Exercise task. An exact copy of all the data is required, with pictures left out.
[Begin Data excerpt]
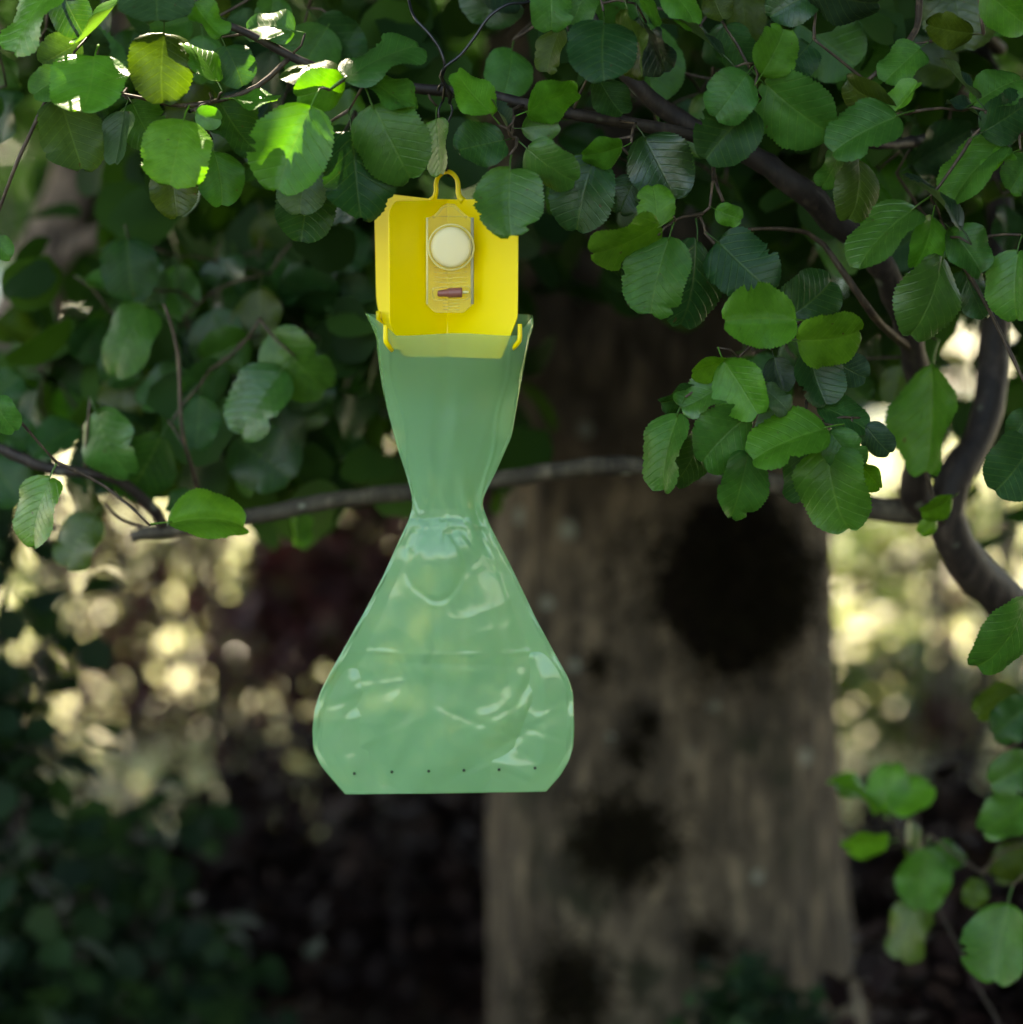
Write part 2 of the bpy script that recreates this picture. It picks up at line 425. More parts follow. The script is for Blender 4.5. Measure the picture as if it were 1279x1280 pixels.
# base x,y  tip x,y  width kind depth(m) ; photograph pixels
HAND = """
72 -25 5 64 66 y 2.40|78 -8 100 42 52 d 2.48|150 0 97 64 26 b 2.42|200 -45 200 38 95 g 2.40|243 5 277 50 36 b 2.39
118 72 100 151 96 b 2.39|82 92 40 122 46 m 2.44|75 125 102 220 80 g 2.47|205 42 203 130 82 o 2.45|155 140 141 208 42 g 2.44
230 149 210 231 88 y 2.38|215 208 222 272 60 o 2.46|268 190 277 260 58 m 2.46|388 136 348 246 102 b 2.36|440 165 447 281 86 d 2.41
466 133 507 229 90 m 2.38|432 96 522 42 62 m 2.38|462 98 518 142 48 m 2.40|425 88 348 84 42 o 2.46|431 101 370 126 44 b 2.42
366 38 303 30 50 m 2.50|288 123 351 130 32 b 2.43|245 142 279 150 28 b 2.44|271 100 233 46 34 b 2.42|275 130 322 197 62 d 2.48
282 58 302 110 52 d 2.49|388 200 374 269 66 g 2.47|392 232 376 298 78 d 2.55|100 52 50 82 46 g 2.50|165 128 192 172 62 m 2.52
330 268 368 348 66 o 3.05|178 335 222 382 34 s 2.85|108 350 168 384 36 m 2.80|352 352 422 384 50 d 2.85|-8 300 14 322 30 m 2.50
545 150 549 222 34 b 2.53|614 142 566 90 50 b 2.41|634 160 613 124 18 s 2.42|628 176 568 192 60 d 2.42|638 212 642 297 87 m 2.36
659 186 717 234 46 m 2.41|660 139 724 110 34 b 2.42|653 160 701 154 38 m 2.45|742 198 714 289 82 d 2.47|778 184 728 200 28 b 2.44
806 172 850 252 82 d 2.48|796 222 775 268 46 d 2.50|821 281 814 228 48 y 2.39|824 284 743 330 32 y 2.38|836 298 810 397 82 m 2.39
690 -22 694 40 54 m 2.42|755 28 757 98 87 d 2.40|784 12 812 98 24 o 2.38|800 22 834 92 32 s 2.43|904 68 834 14 22 s 2.41
798 -8 826 32 22 b 2.42|735 -15 716 36 46 m 2.46|640 62 628 118 60 m 2.62|700 36 680 92 36 o 2.50|748 98 780 148 48 d 2.50
953 92 984 32 54 b 2.39|934 92 893 148 64 m 2.40|938 138 880 205 80 d 2.42|955 104 1034 174 78 m 2.43|1122 144 1033 180 72 m 2.39
1119 139 1149 101 30 y 2.40|1119 137 1050 106 32 o 2.41|1075 200 1068 278 57 o 2.47|1052 190 1032 238 30 m 2.46|1142 260 1064 332 62 m 2.37
1166 271 1150 339 48 b 2.38|1202 284 1138 207 34 s 2.36|1188 286 1234 341 60 m 2.40|1180 322 1148 427 78 m 2.38|1272 314 1262 402 62 m 2.41
1218 128 1280 92 56 m 2.44|1229 165 1290 128 58 d 2.42|1222 124 1173 74 18 s 2.42|1230 148 1184 122 26 s 2.43|1254 178 1176 248 60 m 2.44
1266 190 1226 208 26 b 2.42|895 262 928 276 26 b 2.44|898 302 968 360 86 d 2.43|872 300 862 412 78 d 2.45|985 398 1048 346 76 d 2.43
828 -18 876 28 46 b 2.42|890 -12 905 28 38 o 2.45|905 34 940 92 44 d 2.47|1010 58 975 100 54 d 2.48|812 40 838 90 22 s 2.46
1010 -22 1100 12 40 s 2.47|1215 42 1155 34 32 o 2.45|1232 -12 1290 34 40 b 2.44|1020 -10 960 20 60 d 2.52|1150 60 1100 100 50 m 2.52
992 400 900 404 84 b 2.37|999 426 1083 416 60 y 2.35|1034 446 1084 476 44 s 2.45|908 478 849 516 50 m 2.40|906 452 952 522 62 b 2.38
912 452 862 466 22 y 2.39|955 484 990 512 34 g 2.37|874 486 826 510 28 d 2.43|846 518 814 614 50 m 2.38|936 518 872 582 74 m 2.39
1032 534 933 562 72 b 2.35|1024 506 1088 532 50 d 2.43|1037 540 1072 590 50 m 2.37|1082 532 1112 570 36 s 2.42|936 566 918 652 64 m 2.38
1034 562 1056 669 84 m 2.37|1008 566 1005 632 48 d 2.44|1074 580 1104 610 24 b 2.41|880 540 850 612 48 d 2.46|1010 438 1036 510 66 d 2.44
968 448 982 492 40 s 2.46|1166 458 1164 600 62 m 2.66|1290 556 1240 616 78 d 2.36|1290 515 1264 552 40 d 2.42|1285 752 1232 845 64 m 2.42
1191 622 1153 646 26 y 2.62|1170 648 1150 668 22 y 2.64|1205 338 1228 402 50 d 2.48|1125 458 1118 508 34 o 2.75|1290 196 1262 240 50 m 2.5
180 382 128 466 74 m 2.72|312 424 250 452 56 m 2.76|338 418 402 498 72 m 2.66|352 462 288 540 80 m 2.64|250 496 246 566 62 d 2.68
232 466 172 508 56 m 2.78|120 516 158 600 68 m 2.62|202 546 158 628 66 d 2.68|62 598 34 686 64 b 2.55|212 652 312 644 68 y 2.56
118 644 76 710 60 o 2.74|98 534 34 570 54 d 2.78|-8 498 16 542 40 m 2.5|278 456 230 500 46 d 2.74|220 404 182 436 38 d 2.8
372 640 372 686 26 b 2.80|308 564 300 622 34 m 2.9|236 612 210 642 30 d 2.66|40 560 -10 520 50 d 2.8|412 520 440 580 44 d 3.0
"""
SAP = """
1097 1012 1038 970 32 b 3.0|1115 1016 1110 952 50 b 3.0|1117 1014 1166 980 44 b 2.98|1110 1052 1052 1056 32 y 2.98|1136 1070 1144 1026 26 o 3.0
1160 1062 1150 1140 70 m 2.94|1160 1066 1210 1072 36 m 2.96|1150 1126 1120 1202 48 o 2.98|1260 1132 1246 1234 84 m 2.76|1276 866 1216 888 40 o 2.8
1290 880 1238 920 56 d 2.76|1290 950 1238 980 56 m 2.78|1285 1000 1226 1045 56 m 2.82|1225 1100 1210 1135 34 o 2.9|1290 1060 1240 1100 50 o 2.95
"""
# ------------------------------------------------------------ the alder tree: stems at the right, boughs over the trap
ALD_BASE = Vector((1.05, 3.2, 0))
alder = thing('alder_tree', 'dark-barked tree at the right whose round-leaved boughs arch over the yellow and green trap', 'tree', ALD_BASE)
nodes = []
def bough(name, px, m, sides=12, rough=.28, step=.012, wig=.004, seed=0, label=None, parent=None):
    pts = [at(a, b, y) if not isinstance(a, Vector) else a for a, b, y, r in px]
    rad = [r * p_y / F for (a, b, p_y, r) in px]
    o, C = tube(name, pts, rad, m, parent or alder, sides=sides, step=step, rough=rough, wig=wig, seed=seed)
    if label: o['label'] = label
    for c in C[::3]: nodes.append(c)
    return o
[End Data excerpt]
Solution to this exercise.
Write part 2 of the bpy script that recreates this picture. It picks up at line 425. More parts follow. The script is for Blender 4.5. Measure the picture as if it were 1279x1280 pixels.
# base x,y  tip x,y  width kind depth(m) ; photograph pixels
HAND = """
72 -25 5 64 66 y 2.40|78 -8 100 42 52 d 2.48|150 0 97 64 26 b 2.42|200 -45 200 38 95 g 2.40|243 5 277 50 36 b 2.39
118 72 100 151 96 b 2.39|82 92 40 122 46 m 2.44|75 125 102 220 80 g 2.47|205 42 203 130 82 o 2.45|155 140 141 208 42 g 2.44
230 149 210 231 88 y 2.38|215 208 222 272 60 o 2.46|268 190 277 260 58 m 2.46|388 136 348 246 102 b 2.36|440 165 447 281 86 d 2.41
466 133 507 229 90 m 2.38|432 96 522 42 62 m 2.38|462 98 518 142 48 m 2.40|425 88 348 84 42 o 2.46|431 101 370 126 44 b 2.42
366 38 303 30 50 m 2.50|288 123 351 130 32 b 2.43|245 142 279 150 28 b 2.44|271 100 233 46 34 b 2.42|275 130 322 197 62 d 2.48
282 58 302 110 52 d 2.49|388 200 374 269 66 g 2.47|392 232 376 298 78 d 2.55|100 52 50 82 46 g 2.50|165 128 192 172 62 m 2.52
330 268 368 348 66 o 3.05|178 335 222 382 34 s 2.85|108 350 168 384 36 m 2.80|352 352 422 384 50 d 2.85|-8 300 14 322 30 m 2.50
545 150 549 222 34 b 2.53|614 142 566 90 50 b 2.41|634 160 613 124 18 s 2.42|628 176 568 192 60 d 2.42|638 212 642 297 87 m 2.36
659 186 717 234 46 m 2.41|660 139 724 110 34 b 2.42|653 160 701 154 38 m 2.45|742 198 714 289 82 d 2.47|778 184 728 200 28 b 2.44
806 172 850 252 82 d 2.48|796 222 775 268 46 d 2.50|821 281 814 228 48 y 2.39|824 284 743 330 32 y 2.38|836 298 810 397 82 m 2.39
690 -22 694 40 54 m 2.42|755 28 757 98 87 d 2.40|784 12 812 98 24 o 2.38|800 22 834 92 32 s 2.43|904 68 834 14 22 s 2.41
798 -8 826 32 22 b 2.42|735 -15 716 36 46 m 2.46|640 62 628 118 60 m 2.62|700 36 680 92 36 o 2.50|748 98 780 148 48 d 2.50
953 92 984 32 54 b 2.39|934 92 893 148 64 m 2.40|938 138 880 205 80 d 2.42|955 104 1034 174 78 m 2.43|1122 144 1033 180 72 m 2.39
1119 139 1149 101 30 y 2.40|1119 137 1050 106 32 o 2.41|1075 200 1068 278 57 o 2.47|1052 190 1032 238 30 m 2.46|1142 260 1064 332 62 m 2.37
1166 271 1150 339 48 b 2.38|1202 284 1138 207 34 s 2.36|1188 286 1234 341 60 m 2.40|1180 322 1148 427 78 m 2.38|1272 314 1262 402 62 m 2.41
1218 128 1280 92 56 m 2.44|1229 165 1290 128 58 d 2.42|1222 124 1173 74 18 s 2.42|1230 148 1184 122 26 s 2.43|1254 178 1176 248 60 m 2.44
1266 190 1226 208 26 b 2.42|895 262 928 276 26 b 2.44|898 302 968 360 86 d 2.43|872 300 862 412 78 d 2.45|985 398 1048 346 76 d 2.43
828 -18 876 28 46 b 2.42|890 -12 905 28 38 o 2.45|905 34 940 92 44 d 2.47|1010 58 975 100 54 d 2.48|812 40 838 90 22 s 2.46
1010 -22 1100 12 40 s 2.47|1215 42 1155 34 32 o 2.45|1232 -12 1290 34 40 b 2.44|1020 -10 960 20 60 d 2.52|1150 60 1100 100 50 m 2.52
992 400 900 404 84 b 2.37|999 426 1083 416 60 y 2.35|1034 446 1084 476 44 s 2.45|908 478 849 516 50 m 2.40|906 452 952 522 62 b 2.38
912 452 862 466 22 y 2.39|955 484 990 512 34 g 2.37|874 486 826 510 28 d 2.43|846 518 814 614 50 m 2.38|936 518 872 582 74 m 2.39
1032 534 933 562 72 b 2.35|1024 506 1088 532 50 d 2.43|1037 540 1072 590 50 m 2.37|1082 532 1112 570 36 s 2.42|936 566 918 652 64 m 2.38
1034 562 1056 669 84 m 2.37|1008 566 1005 632 48 d 2.44|1074 580 1104 610 24 b 2.41|880 540 850 612 48 d 2.46|1010 438 1036 510 66 d 2.44
968 448 982 492 40 s 2.46|1166 458 1164 600 62 m 2.66|1290 556 1240 616 78 d 2.36|1290 515 1264 552 40 d 2.42|1285 752 1232 845 64 m 2.42
1191 622 1153 646 26 y 2.62|1170 648 1150 668 22 y 2.64|1205 338 1228 402 50 d 2.48|1125 458 1118 508 34 o 2.75|1290 196 1262 240 50 m 2.5
180 382 128 466 74 m 2.72|312 424 250 452 56 m 2.76|338 418 402 498 72 m 2.66|352 462 288 540 80 m 2.64|250 496 246 566 62 d 2.68
232 466 172 508 56 m 2.78|120 516 158 600 68 m 2.62|202 546 158 628 66 d 2.68|62 598 34 686 64 b 2.55|212 652 312 644 68 y 2.56
118 644 76 710 60 o 2.74|98 534 34 570 54 d 2.78|-8 498 16 542 40 m 2.5|278 456 230 500 46 d 2.74|220 404 182 436 38 d 2.8
372 640 372 686 26 b 2.80|308 564 300 622 34 m 2.9|236 612 210 642 30 d 2.66|40 560 -10 520 50 d 2.8|412 520 440 580 44 d 3.0
"""
SAP = """
1097 1012 1038 970 32 b 3.0|1115 1016 1110 952 50 b 3.0|1117 1014 1166 980 44 b 2.98|1110 1052 1052 1056 32 y 2.98|1136 1070 1144 1026 26 o 3.0
1160 1062 1150 1140 70 m 2.94|1160 1066 1210 1072 36 m 2.96|1150 1126 1120 1202 48 o 2.98|1260 1132 1246 1234 84 m 2.76|1276 866 1216 888 40 o 2.8
1290 880 1238 920 56 d 2.76|1290 950 1238 980 56 m 2.78|1285 1000 1226 1045 56 m 2.82|1225 1100 1210 1135 34 o 2.9|1290 1060 1240 1100 50 o 2.95
"""
# ------------------------------------------------------------ the alder tree: stems at the right, boughs over the trap
ALD_BASE = Vector((1.05, 3.2, 0))
alder = thing('alder_tree', 'dark-barked tree at the right whose round-leaved boughs arch over the yellow and green trap', 'tree', ALD_BASE)
nodes = []
def bough(name, px, m, sides=12, rough=.28, step=.012, wig=.004, seed=0, label=None, parent=None):
    pts = [at(a, b, y) if not isinstance(a, Vector) else a for a, b, y, r in px]
    rad = [r * p_y / F for (a, b, p_y, r) in px]
    o, C = tube(name, pts, rad, m, parent or alder, sides=sides, step=step, rough=rough, wig=wig, seed=seed)
    if label: o['label'] = label
    for c in C[::3]: nodes.append(c)
    return o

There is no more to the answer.